▶ [Problem requirements]: All the data below goes into the copy word for word, but the pictures don't.

* Start Supplied material *

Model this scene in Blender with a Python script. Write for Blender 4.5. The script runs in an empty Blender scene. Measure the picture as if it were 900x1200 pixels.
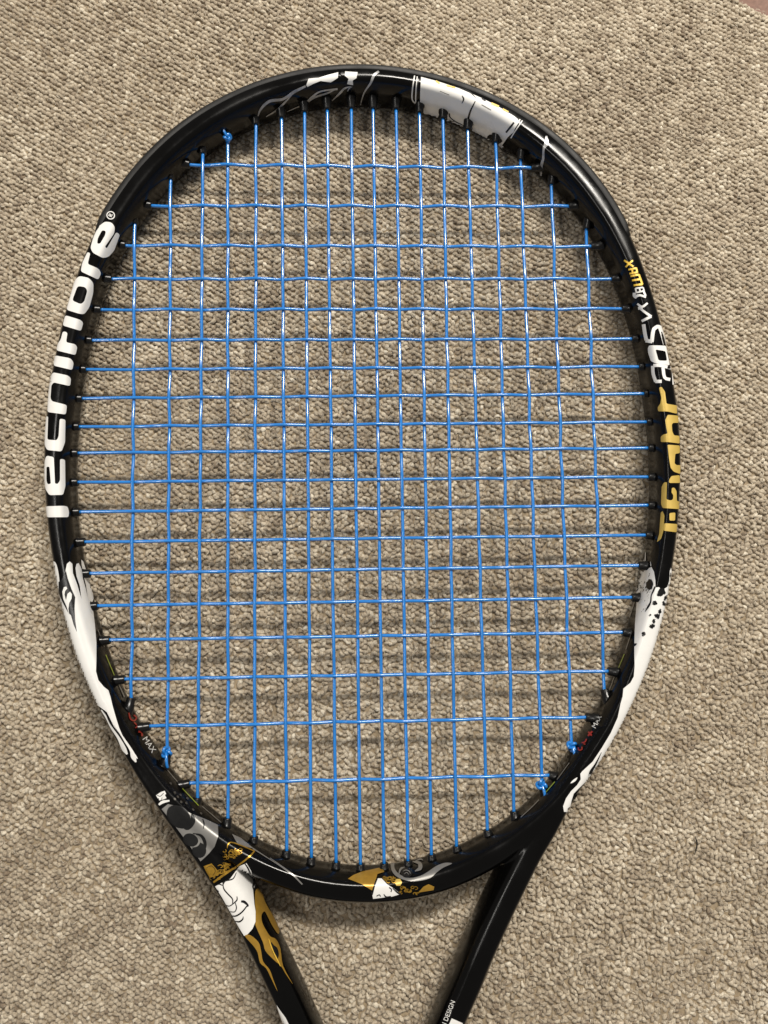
import bpy, bmesh, math, random
import numpy as np
from mathutils import Vector, Matrix
from mathutils.bvhtree import BVHTree
from mathutils.geometry import delaunay_2d_cdt
from mathutils.interpolate import poly_3d_calc

scene = bpy.context.scene
COL = scene.collection
random.seed(7)
RNG = np.random.default_rng(11)
MM = 0.001

# ---------------------------------------------------------------- camera
CAM_R = np.array([[0.999449147728596, -0.0029019547904562157, -0.03306024444823537],
                  [0.0, 0.99616965115768, -0.08744155826828523],
                  [0.03318736362808787, 0.08739339088729806, 0.9956209088426362]])
CAM_C = np.array([-0.01044704, -0.02763153, 0.32761621])
cd = bpy.data.cameras.new('camera')
cam = bpy.data.objects.new('camera', cd)
COL.objects.link(cam)
M4 = Matrix.Identity(4)
for r in range(3):
    for c in range(3):
        M4[r][c] = CAM_R[r, c]
    M4[r][3] = CAM_C[r]
cam.matrix_world = M4
cd.sensor_fit = 'VERTICAL'
cd.sensor_height = 36.0
cd.sensor_width = 27.0
cd.lens = 27.0
cd.clip_start = 0.01
cd.clip_end = 20.0
scene.camera = cam

# ---------------------------------------------------------------- room light: soft ambient + one long ceiling fitting
world = bpy.data.worlds.new('World')
scene.world = world
world.use_nodes = True
bg = world.node_tree.nodes['Background']
bg.inputs[0].default_value = (1.0, 0.95, 0.90, 1)
bg.inputs[1].default_value = 0.20

ld = bpy.data.lights.new('ceiling_tube_light', 'AREA')
ld.shape = 'RECTANGLE'
ld.size = 0.60
ld.size_y = 0.15
ld.energy = 25.5
ld.color = (1.0, 0.945, 0.86)
lamp = bpy.data.objects.new('ceiling_tube_light', ld)
COL.objects.link(lamp)
lamp.location = (0.29, 0.80, 1.15)
lamp.rotation_euler = (math.radians(-34), 0, 0)      # tube runs along x, face tipped towards the racket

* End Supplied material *

▶ [Written reply]:
Model this scene in Blender with a Python script. Write for Blender 4.5. The script runs in an empty Blender scene. Measure the picture as if it were 900x1200 pixels.
import bpy, bmesh, math, random
import numpy as np
from mathutils import Vector, Matrix
from mathutils.bvhtree import BVHTree
from mathutils.geometry import delaunay_2d_cdt
from mathutils.interpolate import poly_3d_calc

scene = bpy.context.scene
COL = scene.collection
random.seed(7)
RNG = np.random.default_rng(11)
MM = 0.001

# ---------------------------------------------------------------- camera
CAM_R = np.array([[0.999449147728596, -0.0029019547904562157, -0.03306024444823537],
                  [0.0, 0.99616965115768, -0.08744155826828523],
                  [0.03318736362808787, 0.08739339088729806, 0.9956209088426362]])
CAM_C = np.array([-0.01044704, -0.02763153, 0.32761621])
cd = bpy.data.cameras.new('camera')
cam = bpy.data.objects.new('camera', cd)
COL.objects.link(cam)
M4 = Matrix.Identity(4)
for r in range(3):
    for c in range(3):
        M4[r][c] = CAM_R[r, c]
    M4[r][3] = CAM_C[r]
cam.matrix_world = M4
cd.sensor_fit = 'VERTICAL'
cd.sensor_height = 36.0
cd.sensor_width = 27.0
cd.lens = 27.0
cd.clip_start = 0.01
cd.clip_end = 20.0
scene.camera = cam

# ---------------------------------------------------------------- room light: soft ambient + one long ceiling fitting
world = bpy.data.worlds.new('World')
scene.world = world
world.use_nodes = True
bg = world.node_tree.nodes['Background']
bg.inputs[0].default_value = (1.0, 0.95, 0.90, 1)
bg.inputs[1].default_value = 0.20

ld = bpy.data.lights.new('ceiling_tube_light', 'AREA')
ld.shape = 'RECTANGLE'
ld.size = 0.60
ld.size_y = 0.15
ld.energy = 25.5
ld.color = (1.0, 0.945, 0.86)
lamp = bpy.data.objects.new('ceiling_tube_light', ld)
COL.objects.link(lamp)
lamp.location = (0.29, 0.80, 1.15)
lamp.rotation_euler = (math.radians(-34), 0, 0)      # tube runs along x, face tipped towards the racket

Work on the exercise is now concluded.